Farm to market road in Panhandle of Texas and Oklahoma
 Those are the things I think about and remember when I drive around this part of the country.  When I meet another vehicle, I am quickly reminded that everyone in this part of the country waves...even if you don't know them.  It is just a way of life here.  A good way that I wish was found in more parts of the world.

Trees growing along the banks of a creek in the Oklahoma Panhandle
 I take deep breaths of that beautiful clean air and I rejoice at the blue skies, although, rain would not be unwelcome.  What a beautiful site to see a storm building in this part of the world.  They look so much larger than when you see them in other places.  Maybe it is because you have no trees or buildings to impede your view.  It does tend to cause the Fear of God to come upon me because when I see their sheer size and power, I realize just how big He is.

Oh how I wish I got to visit here more often.  I miss the people, I miss the land, and I miss the lifestyle.

Cattle finding respite from the sun under a large cottonwood tree.

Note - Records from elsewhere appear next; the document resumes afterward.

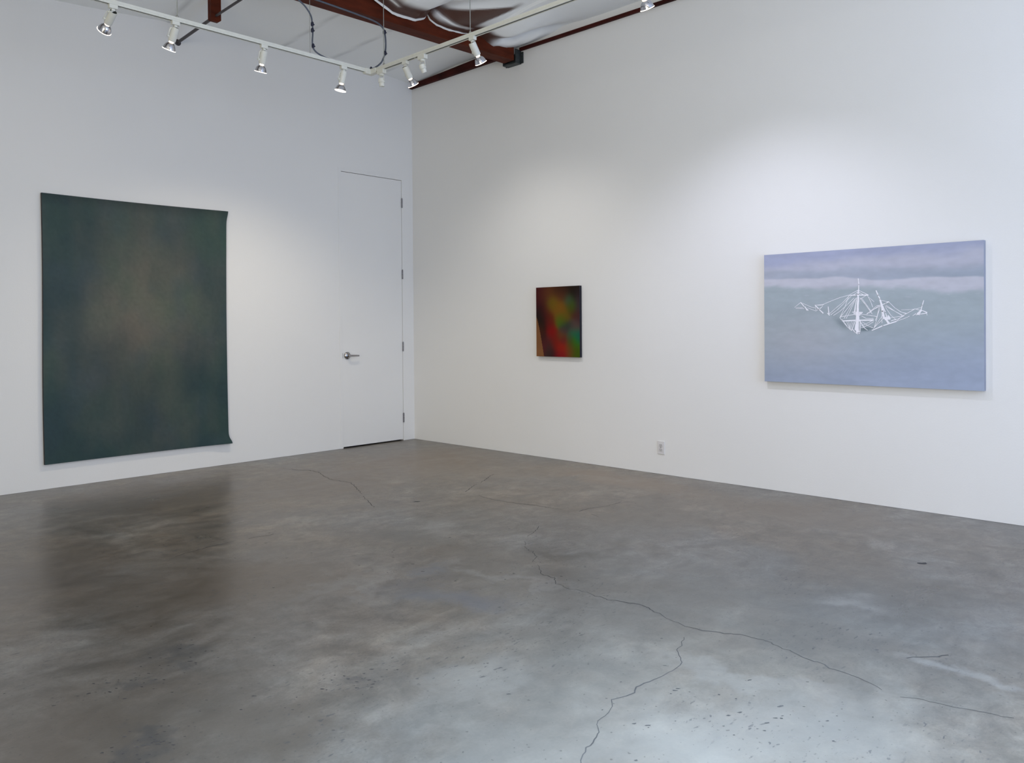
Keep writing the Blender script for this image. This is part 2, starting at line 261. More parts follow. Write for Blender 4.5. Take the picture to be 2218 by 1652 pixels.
    sp2 = ns(60, 1, 0.5); col = mix(math_('MULTIPLY', ramp(sp2, 0.715, 0.745), 0.6), col, (0.05, 0.05, 0.05))
    L.new(col, b.inputs['Base Color'])
    L.new(ramp(med, 0.3, 0.7, (0.27,)*3, (0.40,)*3), b.inputs['Roughness'])
    b.inputs['Specular IOR Level'].default_value = 0.5
    bp = N.new('ShaderNodeBump'); bp.inputs['Strength'].default_value = 0.12; bp.inputs['Distance'].default_value = 0.004
    L.new(fine, bp.inputs['Height']); L.new(bp.outputs[0], b.inputs['Normal'])
    return mt
LT = (0.30, 0.30, 0.29); DK = (0.055, 0.058, 0.062); BL = (0.125, 0.142, 0.175)
BLOBS = [
    (-2.6, -5.9, 1.5, 1.3, 0.3, (0.148, 0.158, 0.157), 0.5), (-3.9, -5.4, 1.0, 0.8, 0.3, (0.170, 0.178, 0.177), 0.5), (-2.9, -4.6, 0.9, 0.9, 0.0, (0.150, 0.157, 0.156), 0.45),
    (-0.9, -1.3, 1.2, 1.1, 0.3, (0.165, 0.122, 0.084), 0.75), (-0.6, -4.9, 0.5, 1.2, 0.1, (0.155, 0.120, 0.088), 0.7), (-2.3, -1.6, 1.0, 0.8, 0.0, (0.135, 0.105, 0.078), 0.6), (-1.6, -4.2, 0.7, 0.6, 0.3, (0.120, 0.104, 0.084), 0.55), (-3.6, -1.3, 1.3, 0.7, 0.0, (0.095, 0.078, 0.060), 0.6),
    (-4.6, -2.6, 0.8, 0.9, 0.4, (0.110, 0.090, 0.074), 0.65), (-0.45, -3.2, 0.35, 1.2, 0.0, (0.200, 0.146, 0.100), 0.75),
    (-5.2, -4.5, 1.1, 0.8, 0.3, (0.098, 0.082, 0.065), 0.75), (-4.35, -5.65, 0.35, 0.45, 0.3, (0.26, 0.26, 0.25), 0.4), (-4.75, -5.0, 0.38, 0.55, 0.3, (0.095, 0.084, 0.070), 0.75), (-4.1, -3.5, 0.9, 0.8, 0.2, (0.105, 0.078, 0.054), 0.75),
    (-3.40, -4.45, 0.20, 0.42, 0.35, BL, 0.55), (-3.28, -4.05, 0.13, 0.16, 0.0, BL, 0.5),
    (-3.55, -4.05, 0.08, 0.5, -0.55, LT, 0.35), (-3.05, -4.45, 0.07, 0.62, 0.3, LT, 0.35),
    (-2.25, -5.91, 0.14, 0.26, 0.5, LT, 0.6), (-3.42, -6.35, 0.35, 0.55, 0.3, LT, 0.4), (-3.9, -6.1, 0.55, 0.55, 0.5, LT, 0.6),  # larger pale patches paint part of the daylight pool into the floor colour
    (-3.3, -5.9, 0.10, 0.40, 0.35, LT, 0.3), (-2.7, -6.55, 0.10, 0.25, 0.3, LT, 0.5), (-3.9, -5.2, 0.35, 0.2, 0.2, LT, 0.35),
    (-2.6, -3.4, 0.5, 0.16, 0.4, LT, 0.3), (-0.9, -2.4, 0.3, 0.6, 0.1, (0.200, 0.165, 0.130), 0.4),
    (-2.9, -3.35, 0.35, 0.4, 0.3, (0.080, 0.076, 0.064), 0.5), (-2.45, -4.35, 0.14, 0.30, 0.2, (0.080, 0.076, 0.064), 0.6),
    (-4.67, -4.19, 0.10, 0.20, 0.9, DK, 0.6), (-5.02, -4.79, 0.09, 0.13, 0.3, DK, 0.65), (-4.90, -4.30, 0.06, 0.12, 0.8, DK, 0.55),
    (-4.27, -4.90, 0.06, 0.12, 0.2, DK, 0.5), 
    (-3.7, -3.9, 0.3, 0.14, 0.4, (0.24, 0.235, 0.22), 0.45),
]
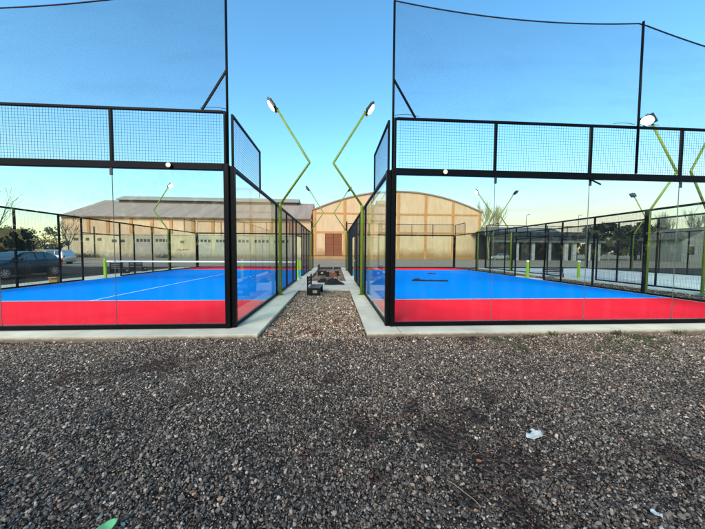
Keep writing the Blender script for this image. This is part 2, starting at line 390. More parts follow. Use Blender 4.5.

I miss the cottonwood trees.  What a beautiful site they are all through the seasons.  They grow huge and beautiful along the creeks.  Some of my favorite memories are located under a huge Cottonwood tree near Darrouzett.   It was large enough that we had city or church picnics under it. What a glorious site when autumn comes and their leaves begin to turn.  One good thing about the wind up in this area is that their are no leaves to rake because they all blow somewhere else (I think to my driveway where I live now).  

Wolf Creek
 If you ever find yourself in this part of the country be sure to look close.  Don't let the miles and miles of treeless rolling plains lure you into missing the beauty here.  Stop along the road, enjoy the beauty of the sounds, sites, and smells of nature that are all around you.  Wave at the people you pass by because they will probably wave back even if it is only by the lift of a finger off their steering wheel (and not the bad one either, I promise)  Check out how big the sky is around you.  Enjoy the panhandle of Texas and Oklahoma.